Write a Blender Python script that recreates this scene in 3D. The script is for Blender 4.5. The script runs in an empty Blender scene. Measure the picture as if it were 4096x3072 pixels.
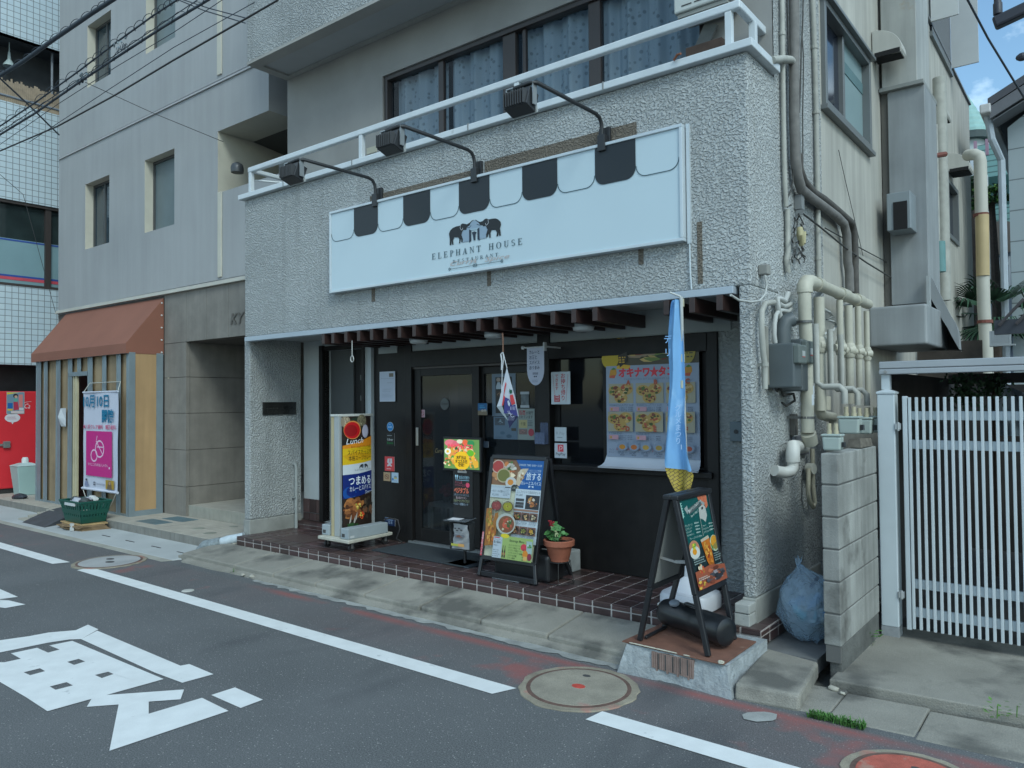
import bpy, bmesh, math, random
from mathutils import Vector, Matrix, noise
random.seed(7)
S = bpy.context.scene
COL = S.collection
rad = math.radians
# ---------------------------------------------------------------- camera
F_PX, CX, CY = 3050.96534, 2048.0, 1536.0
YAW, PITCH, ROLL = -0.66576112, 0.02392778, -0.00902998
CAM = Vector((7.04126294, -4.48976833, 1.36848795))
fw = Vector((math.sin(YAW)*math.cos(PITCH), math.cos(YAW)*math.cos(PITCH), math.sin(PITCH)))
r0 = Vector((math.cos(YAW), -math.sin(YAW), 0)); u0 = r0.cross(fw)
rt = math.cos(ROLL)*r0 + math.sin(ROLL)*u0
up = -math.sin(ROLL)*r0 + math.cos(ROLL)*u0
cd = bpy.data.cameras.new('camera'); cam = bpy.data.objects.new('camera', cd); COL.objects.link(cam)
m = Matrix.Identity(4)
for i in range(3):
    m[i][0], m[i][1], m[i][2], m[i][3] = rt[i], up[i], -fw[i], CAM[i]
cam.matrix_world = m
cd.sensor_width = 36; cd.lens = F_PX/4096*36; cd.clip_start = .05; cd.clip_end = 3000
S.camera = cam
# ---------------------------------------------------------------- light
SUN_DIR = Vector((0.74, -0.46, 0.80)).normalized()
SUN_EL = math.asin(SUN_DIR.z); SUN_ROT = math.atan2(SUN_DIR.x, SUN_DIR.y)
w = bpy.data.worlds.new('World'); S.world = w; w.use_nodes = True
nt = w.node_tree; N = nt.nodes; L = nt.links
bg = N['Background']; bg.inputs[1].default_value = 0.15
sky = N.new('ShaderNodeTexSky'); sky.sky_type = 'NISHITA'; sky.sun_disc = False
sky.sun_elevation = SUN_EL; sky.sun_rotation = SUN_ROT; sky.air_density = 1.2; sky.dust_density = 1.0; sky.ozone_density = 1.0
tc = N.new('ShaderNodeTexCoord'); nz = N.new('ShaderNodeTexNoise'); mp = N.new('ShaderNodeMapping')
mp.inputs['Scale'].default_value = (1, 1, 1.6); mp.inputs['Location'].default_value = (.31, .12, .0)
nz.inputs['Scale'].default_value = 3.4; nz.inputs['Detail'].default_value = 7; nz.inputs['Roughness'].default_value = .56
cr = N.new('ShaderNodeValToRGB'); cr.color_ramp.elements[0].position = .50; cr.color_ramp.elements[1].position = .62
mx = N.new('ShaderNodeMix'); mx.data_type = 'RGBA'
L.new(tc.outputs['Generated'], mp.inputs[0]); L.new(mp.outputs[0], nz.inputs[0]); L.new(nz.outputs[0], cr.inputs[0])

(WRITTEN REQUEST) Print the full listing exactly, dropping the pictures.

(OUTPUT OF THE TASK)
Write a Blender Python script that recreates this scene in 3D. The script is for Blender 4.5. The script runs in an empty Blender scene. Measure the picture as if it were 4096x3072 pixels.
import bpy, bmesh, math, random
from mathutils import Vector, Matrix, noise
random.seed(7)
S = bpy.context.scene
COL = S.collection
rad = math.radians
# ---------------------------------------------------------------- camera
F_PX, CX, CY = 3050.96534, 2048.0, 1536.0
YAW, PITCH, ROLL = -0.66576112, 0.02392778, -0.00902998
CAM = Vector((7.04126294, -4.48976833, 1.36848795))
fw = Vector((math.sin(YAW)*math.cos(PITCH), math.cos(YAW)*math.cos(PITCH), math.sin(PITCH)))
r0 = Vector((math.cos(YAW), -math.sin(YAW), 0)); u0 = r0.cross(fw)
rt = math.cos(ROLL)*r0 + math.sin(ROLL)*u0
up = -math.sin(ROLL)*r0 + math.cos(ROLL)*u0
cd = bpy.data.cameras.new('camera'); cam = bpy.data.objects.new('camera', cd); COL.objects.link(cam)
m = Matrix.Identity(4)
for i in range(3):
    m[i][0], m[i][1], m[i][2], m[i][3] = rt[i], up[i], -fw[i], CAM[i]
cam.matrix_world = m
cd.sensor_width = 36; cd.lens = F_PX/4096*36; cd.clip_start = .05; cd.clip_end = 3000
S.camera = cam
# ---------------------------------------------------------------- light
SUN_DIR = Vector((0.74, -0.46, 0.80)).normalized()
SUN_EL = math.asin(SUN_DIR.z); SUN_ROT = math.atan2(SUN_DIR.x, SUN_DIR.y)
w = bpy.data.worlds.new('World'); S.world = w; w.use_nodes = True
nt = w.node_tree; N = nt.nodes; L = nt.links
bg = N['Background']; bg.inputs[1].default_value = 0.15
sky = N.new('ShaderNodeTexSky'); sky.sky_type = 'NISHITA'; sky.sun_disc = False
sky.sun_elevation = SUN_EL; sky.sun_rotation = SUN_ROT; sky.air_density = 1.2; sky.dust_density = 1.0; sky.ozone_density = 1.0
tc = N.new('ShaderNodeTexCoord'); nz = N.new('ShaderNodeTexNoise'); mp = N.new('ShaderNodeMapping')
mp.inputs['Scale'].default_value = (1, 1, 1.6); mp.inputs['Location'].default_value = (.31, .12, .0)
nz.inputs['Scale'].default_value = 3.4; nz.inputs['Detail'].default_value = 7; nz.inputs['Roughness'].default_value = .56
cr = N.new('ShaderNodeValToRGB'); cr.color_ramp.elements[0].position = .50; cr.color_ramp.elements[1].position = .62
mx = N.new('ShaderNodeMix'); mx.data_type = 'RGBA'
L.new(tc.outputs['Generated'], mp.inputs[0]); L.new(mp.outputs[0], nz.inputs[0]); L.new(nz.outputs[0], cr.inputs[0])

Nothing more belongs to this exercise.